[STATED PROBLEM]: Omit pictures and quote the listing below line by line, from its start through the line that holds "1), .8, .1), board), kind='stuff')".

[SOURCE DATA]:

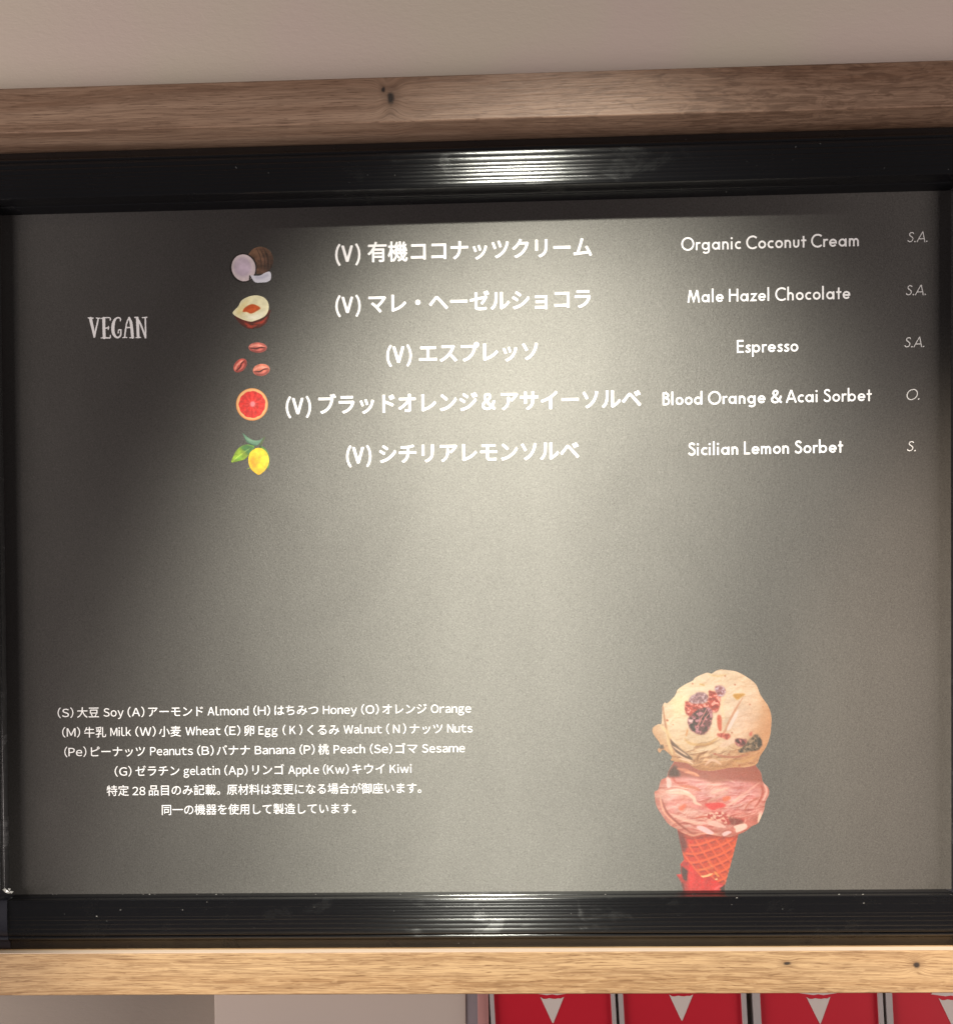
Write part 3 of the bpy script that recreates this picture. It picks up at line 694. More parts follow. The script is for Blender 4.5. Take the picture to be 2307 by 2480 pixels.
def cap(cx, cz, dx, dz, inset):
    fr = [(cx - dx * inset, cz, 0, dz)]
    for k in range(13):
        a = math.pi / 2 * k / 12; fr.append((cx, cz, dx * math.sin(a), dz * math.cos(a)))
    fr.append((cx, cz - dz * inset, dx, 0))
    return sweep('corner_cap', fr, m_cap, CAPP)
cap(in_left, in_bot, -1, -1, G); cap(in_right, in_bot, 1, -1, G); cap(in_left, in_top, -1, 1, 0); cap(in_right, in_top, 1, 1, 0)
# crinkled scrap of protective film on the lower left corner
rs = random.Random(3); V, F = [], []
fx, fz = at(22, 2161, -.024)
m_film = mat_plain('crinkled_clear_film', (.55, .55, .52, 1), .12, .9)
for k in range(5):
    b = len(V); a = rs.uniform(0, 3.1); cx, cz = fx + rs.uniform(-.0045, .0035), fz + rs.uniform(-.0020, .0035)
    for j in range(4): V.append((cx + math.cos(a + j * 1.57) * rs.uniform(.0006, .0030), -.0246 - rs.uniform(0, .0022), cz + math.sin(a + j * 1.57) * rs.uniform(.0005, .0016)))
    F += [[b, b + 1, b + 2], [b, b + 2, b + 3]]
link_mesh('film_scrap', V, F, m_film, board)
# dust specks and lint left on the lower rail's lip
V, F = [], []
for k in range(26):
    px = rs.choice((660, 240, 520, 1215, 2040)) + rs.gauss(0, 40) if k % 2 else rs.uniform(60, 2250)
    x, z = at(px, 2166 if k % 3 else rs.uniform(2172, 2240), -.0235); b = len(V); r = rs.uniform(.00018, .0006)
    V += [(x - r * rs.uniform(1, 2.4), -.0233, z - r * .6), (x + r, -.0233, z - r * .5), (x + r * rs.uniform(.3, 1), -.0237, z + r * .6), (x - r, -.0236, z + r * .4)]
    F += [[b, b + 1, b + 2, b + 3]]
tag(link_mesh('dust', V, F, mat_plain('grey_lint', (.6, .6, .56, 1), .8, .1), board), kind='stuff')

# ---------------------------------------------------------------- lettering
_txt = {}
def glyphs(s):
    """2-D mesh of a string in Blender's own built-in font"""
    if s in _txt: return _txt[s]
    cu = bpy.data.curves.new('lettering_source', 'FONT'); cu.body = s; cu.resolution_u = 3
    o = bpy.data.objects.new('lettering_source', cu); COL.objects.link(o)
    bpy.context.view_layer.update()
    me = bpy.data.meshes.new_from_object(o.evaluated_get(bpy.context.evaluated_depsgraph_get()))
    V = np.array([v.co[:2] for v in me.vertices]); F = [list(p.vertices) for p in me.polygons]
    bpy.data.objects.remove(o); bpy.data.curves.remove(cu); bpy.data.meshes.remove(me)
    _txt[s] = (V, F); return V, F

class Ink:
    """collects flat lettering on the panel; bold = stacked copies, each a hair above the last"""
    def __init__(self): self.V, self.F, self.lay = [], [], 0
    def add(self, V, F, bold=0.0, n=8):
        offs = [(0, 0)] + ([(math.cos(k * 2 * math.pi / n) * bold, math.sin(k * 2 * math.pi / n) * bold) for k in range(n)] if bold else [])
        for ox, oz in offs:
            b = len(self.V); y = -.00008 - self.lay * .000004; self.lay = (self.lay + 1) % 40
            self.V += [(x + ox, y, z + oz) for x, z in V]
            self.F += [[i + b for i in f] for f in F]
    def build(self, name, mat, label):
        P = self.V
        # all faces towards the room (-Y)
        F = []
        for f in self.F:
            a, b, c = (Vector(P[i]) for i in f[:3]); n = (b - a).cross(c - a)
            F.append(f if n.y < 0 else f[::-1])
        o = link_mesh(name, P, F, mat, pnl)
        o['label'] = label; return o

def row(pts):
    """a printed row: pixel points on it give the world height; rows are level in the world"""
    zs = [at(x, y)[1] for x, y in pts]; return sum(zs) / len(zs)

_fw = {}
def latin(s):
    """a Latin word set from the font's full-width forms, closed up to their ink"""
    if s in _fw: return _fw[s]
    V, F, x = [], [], 0.0
    for ch in s:
        g, f = glyphs(chr(ord(ch) + 0xFEE0)); lo, hi = g[:, 0].min(), g[:, 0].max(); b = len(V)
        side = {'(': (.02, .05), ')': (.05, .02)}.get(ch, (.052, .052) if ch not in 'il' else (.068, .068))
        x += side[0]; V += [(px - lo + x, pz) for px, pz in g]; F += [[i + b for i in q] for q in f]; x += hi - lo + side[1]
    _fw[s] = (np.array(V), F); return _fw[s]

def put(ink, s, px0, px1, z, size, bold=0.0, mode='cjk', yref=None, zbox=None):
    """s spans photograph columns px0..px1 at world height z; size = em (cjk) or cap height (latin), in metres"""
    V, F = latin(s) if mode == 'lat' else glyphs(s)
    yy = yref if yref is not None else 1000
    X0, X1 = at(px0, yy)[0] + bold, at(px1, yy)[0] - bold
    lo, hi = V[:, 0].min(), V[:, 0].max(); kx = (X1 - X0) / (hi - lo)
    if zbox: a, b = V[:, 1].min(), V[:, 1].max(); kz = (zbox - 2 * bold) / (b - a); zz = z + (V[:, 1] - (a + b) / 2) * kz
    elif mode == 'cjk': zz = z + (V[:, 1] - CJK_MID) * (size / CJK_EM)
    else: zz = z + (V[:, 1] - LAT_BASE) * (size / (LAT_CAP - LAT_BASE))
    ink.add(list(zip(X0 + (V[:, 0] - lo) * kx, zz)), F, bold)

_g = glyphs('国')[0]; _h = glyphs('Ｈ')[0]
CJK_MID = (_g[:, 1].min() + _g[:, 1].max()) / 2; CJK_EM = (_g[:, 1].max() - _g[:, 1].min()) / .92; LAT_CAP, LAT_BASE = _h[:, 1].max(), _h[:, 1].min()

# Japanese titles, bold: (text, first px, last px, "(" px, row point, row point)
JP = [('有機ココナッツクリーム', 890, 1433, 811.5, (842, 614), (1360, 600)),
      ('マレ・ヘーゼルショコラ', 892, 1430, 812, (842, 737.5), (1110, 731.5)),
      ('エスプレッソ', 1014.6, 1302, 935.5, (965, 857.5), (1160, 854.3)),
      ('ブラッドオレンジ＆アサイーソルベ', 771, 1551.6, 692, (722, 983), (1380, 968.6)),
      ('シチリアレモンソルベ', 918, 1401.7, 838, (868, 1101.2), (1183, 1096))]
for s, a, b, v0, p, q in JP:
    ink = Ink(); z = row([p, q]); yr = p[1]
    B = 1.12 * PX
    put(ink, '（', v0, v0 + 13.5, z - 3.5 * PX, 0, B * 1.15, yref=yr, zbox=53.5 * PX)
    put(ink, 'Ｖ', v0 + 15, v0 + 43.5, z - 1 * PX, 0, B * 1.45, yref=yr, zbox=39.5 * PX)
    put(ink, '）', v0 + 48.5, v0 + 61.5, z - 3.5 * PX, 0, B * 1.15, yref=yr, zbox=53.5 * PX)
    put(ink, s, a, b, z, 48.6 * PX, B, yref=yr)
    ink.build('title_text', m_white, 'bold white Japanese title reading (V) ' + s)

# geometric sans for the English names, drawn as strokes. cap height = 1
def arc(cx, cy, rx, ry, a0, a1, n=22):
    return [(cx + rx * math.cos(math.radians(a0 + (a1 - a0) * i / n)), cy + ry * math.sin(math.radians(a0 + (a1 - a0) * i / n))) for i in range(n + 1)]
W_ = .134
def font(w):
    R = .308 - w / 2; cy = .312; x0 = w / 2 + .02; ox = .02 + .308; h = w / 2; XH = .62
    bowl = lambda cx=ox: arc(cx, cy, R, R, 0, 360, 36)
    rt = ox + R
    f = {}
    f['o'] = ([bowl()], .69)
    f['c'] = ([arc(ox, cy, R, R, 52, 308)], .56)
    f['e'] = ([arc(ox, cy, R, R, 0, 325, 30), [(ox - R, cy - .0), (ox + R + h * .9, cy - .0)]], .69)
    f['a'] = ([bowl(), [(rt + .03, XH), (rt + .03, 0)]], .77)
    f['d'] = ([bowl(), [(rt + .03, 1.06), (rt + .03, 0)]], .77)
    f['b'] = ([bowl(ox + .03), [(x0, 1.06), (x0, 0)]], .74)
    f['p'] = ([bowl(ox + .03), [(x0, XH), (x0, -.32)]], .74)
    f['g'] = ([bowl(), [(rt + .03, XH), (rt + .03, -.02)] + arc(ox + .03, -.05, R, .24 - h, 0, -150, 14)], .77)
    f['i'] = ([[(x0, XH), (x0, 0)]], .2 + w * .6, [(x0, .86)])
    f['l'] = ([[(x0, 1.06), (x0, 0)]], .2 + w * .6)
    f['n'] = ([[(x0, XH), (x0, 0)], arc(x0 + .19, .36, .19, XH + .01 - h - .36, 180, 0, 14) + [(x0 + .38, 0)]], .38 + w + .12)
    f['h'] = ([[(x0, 1.06), (x0, 0)], arc(x0 + .19, .36, .19, XH + .01 - h - .36, 180, 0, 14) + [(x0 + .38, 0)]], .38 + w + .12)
    f['m'] = ([[(x0, XH), (x0, 0)], arc(x0 + .165, .36, .165, XH + .01 - h - .36, 180, 0, 12) + [(x0 + .33, 0)], arc(x0 + .495, .36, .165, XH + .01 - h - .36, 180, 0, 12) + [(x0 + .66, 0)]], .66 + w + .12)
    f['u'] = ([[(x0, XH)] + arc(x0 + .18, .25, .18, .25 - h, 180, 360, 14) + [(x0 + .36, XH)], ], .36 + w + .12)
    f['r'] = ([[(x0, XH), (x0, 0)], arc(x0 + .2, .36, .2, XH + .01 - h - .36, 180, 60, 10)], .42)
    f['t'] = ([[(x0 + .1, .9), (x0 + .1, 0)], [(0.0, XH - h), (.36 + w * .3, XH - h)]], .36 + w * .5)
    f['s'] = ([catm([(.40, .50), (.34, .555), (.24, .56), (.14, .52), (.12, .44), (.19, .365), (.30, .30), (.37, .22), (.35, .12), (.25, .065), (.14, .08), (.05, .16)])], .47)
    f['z'] = ([[(.04, XH - h), (.44, XH - h), (.08, h), (.5, h)]], .56)
    f['O'] = ([arc(.53, .5, .53 - h - .01, .53 - h, 0, 360, 44)], 1.10)
    f['C'] = ([arc(.53, .5, .53 - h - .01, .53 - h, 47, 313, 34)], .90)
    f['E'] = ([[(x0, 0), (x0, 1)], [(x0, 1 - h), (.55, 1 - h)], [(x0, .53), (.53, .53)], [(x0, h), (.55, h)]], .62)
    f['H'] = ([[(x0, 0), (x0, 1)], [(x0, .53), (.70, .53)], [(.70, 0), (.70, 1)]], .86)
    f['L'] = ([[(x0, 1), (x0, h), (.50, h)]], .56)
    f['B'] = ([[(x0, 0), (x0, 1)], [(x0, 1 - h), (.28, 1 - h)] + arc(.28, .765, .19, .235 - h, 90, -90, 12) + [(x0, .53)], [(.28, .53)] + arc(.30, .265 + h * .5, .24, .265 - h * .5, 90, -90, 14) + [(x0, h)]], .66)
    f['A'] = ([[(h * .7, 0), (.42, 1 - h * .2)], [(.84 - h * .7, 0), (.42, 1 - h * .2)], [(.16, .31), (.68, .31)]], .86)
    f['M'] = ([[(h, 0), (.22, .97)], [(.22, .97), (.5, .12), (.78, .97)], [(.78, .97), (1.0 - h, 0)]], 1.06)
    f['S'] = ([catm([(.50, .80), (.43, .90), (.31, .935), (.18, .90), (.12, .80), (.14, .69), (.24, .60), (.38, .51), (.49, .41), (.53, .28), (.47, .13), (.33, .06), (.18, .08), (.05, .20)])], .64)
    f['&'] = ([catm([(.80, .48), (.72, .28), (.56, .12), (.36, .07), (.16, .12), (.09, .27), (.15, .42), (.32, .53), (.47, .65), (.51, .79), (.44, .91), (.32, .93), (.21, .86), (.20, .73), (.30, .56), (.52, .30), (.84, .0)])], .92)
    f['.'] = ([], .24, [(.10, w * .7)])
    return f
def catm(p): return [tuple(v) for v in catmull(p, 5, closed=False)]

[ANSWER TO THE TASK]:
Write part 3 of the bpy script that recreates this picture. It picks up at line 694. More parts follow. The script is for Blender 4.5. Take the picture to be 2307 by 2480 pixels.
def cap(cx, cz, dx, dz, inset):
    fr = [(cx - dx * inset, cz, 0, dz)]
    for k in range(13):
        a = math.pi / 2 * k / 12; fr.append((cx, cz, dx * math.sin(a), dz * math.cos(a)))
    fr.append((cx, cz - dz * inset, dx, 0))
    return sweep('corner_cap', fr, m_cap, CAPP)
cap(in_left, in_bot, -1, -1, G); cap(in_right, in_bot, 1, -1, G); cap(in_left, in_top, -1, 1, 0); cap(in_right, in_top, 1, 1, 0)
# crinkled scrap of protective film on the lower left corner
rs = random.Random(3); V, F = [], []
fx, fz = at(22, 2161, -.024)
m_film = mat_plain('crinkled_clear_film', (.55, .55, .52, 1), .12, .9)
for k in range(5):
    b = len(V); a = rs.uniform(0, 3.1); cx, cz = fx + rs.uniform(-.0045, .0035), fz + rs.uniform(-.0020, .0035)
    for j in range(4): V.append((cx + math.cos(a + j * 1.57) * rs.uniform(.0006, .0030), -.0246 - rs.uniform(0, .0022), cz + math.sin(a + j * 1.57) * rs.uniform(.0005, .0016)))
    F += [[b, b + 1, b + 2], [b, b + 2, b + 3]]
link_mesh('film_scrap', V, F, m_film, board)
# dust specks and lint left on the lower rail's lip
V, F = [], []
for k in range(26):
    px = rs.choice((660, 240, 520, 1215, 2040)) + rs.gauss(0, 40) if k % 2 else rs.uniform(60, 2250)
    x, z = at(px, 2166 if k % 3 else rs.uniform(2172, 2240), -.0235); b = len(V); r = rs.uniform(.00018, .0006)
    V += [(x - r * rs.uniform(1, 2.4), -.0233, z - r * .6), (x + r, -.0233, z - r * .5), (x + r * rs.uniform(.3, 1), -.0237, z + r * .6), (x - r, -.0236, z + r * .4)]
    F += [[b, b + 1, b + 2, b + 3]]
tag(link_mesh('dust', V, F, mat_plain('grey_lint', (.6, .6, .56, 1), .8, .1), board), kind='stuff')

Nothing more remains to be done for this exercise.